The SEC has a focused regulatory mandate and limited budget. The SEC may be the closest entity available to provide true regulation of financial planning. Yet, its role in this regard is still incidental in nature, as Congress did not pass the Financial Planners Act of 1940. In spite of this, most financial planners find themselves regulated by this body, and the public benefits from that regulation. The overall value of this regulation lies not in its rules, but in the broadness of the self-disclosed information provided by the investment advisory firm, describing what it does and does not do in Form ADV. These disclosures, when coupled with the fiduciary obligations to which an adviser is held, present a powerful regulatory structure.
Unfortunately, the SEC finds itself in a dilemma similar to CFP Board. Congress has failed to appropriate resources sufficient for the SEC to carry out its regulatory mandate. Although the SEC has a regional structure in place that can cover the country, the funds for adequate personnel to staff those offices is limited. The nature of an SEC audit requires looking well beyond transactions; it involves examining what the firm is doing related to the financial planning process, even if the emphasis is on investment advice.
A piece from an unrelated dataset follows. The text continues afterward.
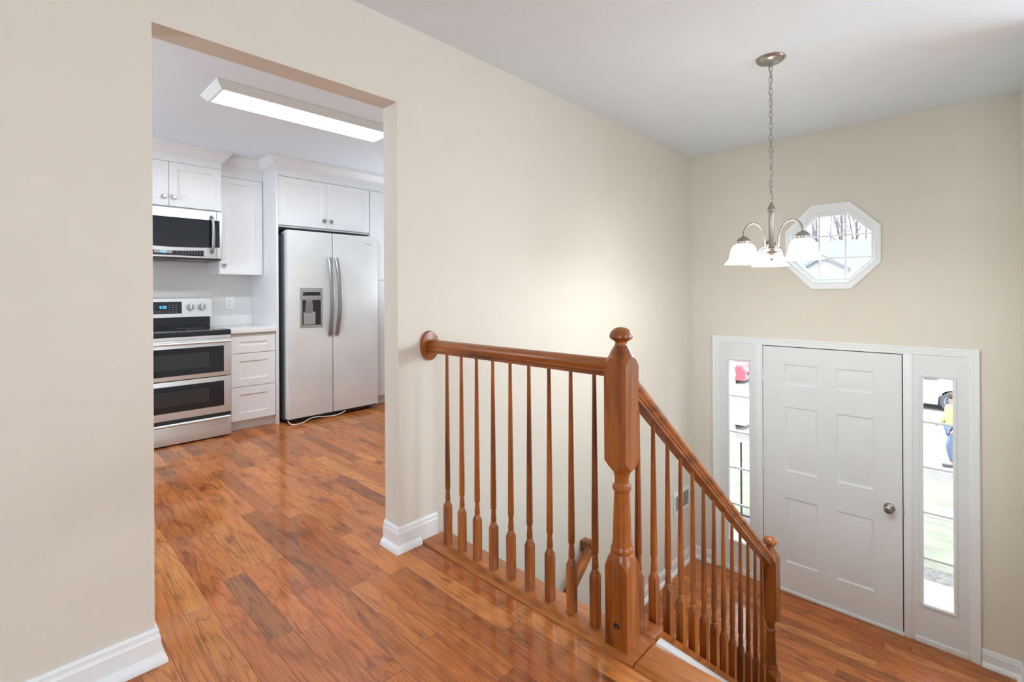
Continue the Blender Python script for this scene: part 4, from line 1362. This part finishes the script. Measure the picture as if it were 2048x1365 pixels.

So, unless more funds are made available, either through appropriation or the permitting of user fees, the ability of the SEC to achieve what it is capable of doing in terms of regulating financial planning will remain limited.
At the end of the day, follow the money. The greatest challenge facing financial planning as a profession is that too many people with too much money are giving too much of it to those who have a vested interest in preventing financial planning from becoming a recognized profession. Only a cataclysmic event could overcome that. Oh wait, didn’t we just have two of those with the market collapse of 2008 and the Madoff scandal? From those events we got Dodd-Frank that was going to fix everything. Why hasn’t it? Follow the money.
We’ll eventually end up with a watered down fiduciary rule that lets people continue to place their own interests ahead of their customers’ interests. If these disasters didn’t empower change, I fear we are doomed. Why do you think the SEC hasn’t received adequate appropriations? The money forces have a vested interest in preventing it. The last thing they want is a regulator who truly puts the public’s interest first having power to disrupt their games. Even CFP Board isn’t immune to financial conflicts. When two-thirds of the certificants hold an insurance or securities license, there’s a delicate balance on the extent you can push the ideas of fiduciary obligation and full disclosure. I remember some of those debates more than 10 years ago. I applaud those who made it happen.
While I would like to tell you a nice Christmas story where the angel gets his wings or we all have a very, merry time, when it comes to regulation of financial planning, I can’t do that. I’m grateful to those who still struggle to effect regulatory change. CFP Board, FPA, and NAPFA continue their valiant efforts. I simply fear that this won’t be enough. I plan to continue to enjoy the time I’m given and look forward to a wonderful time serving clients. May you do the same.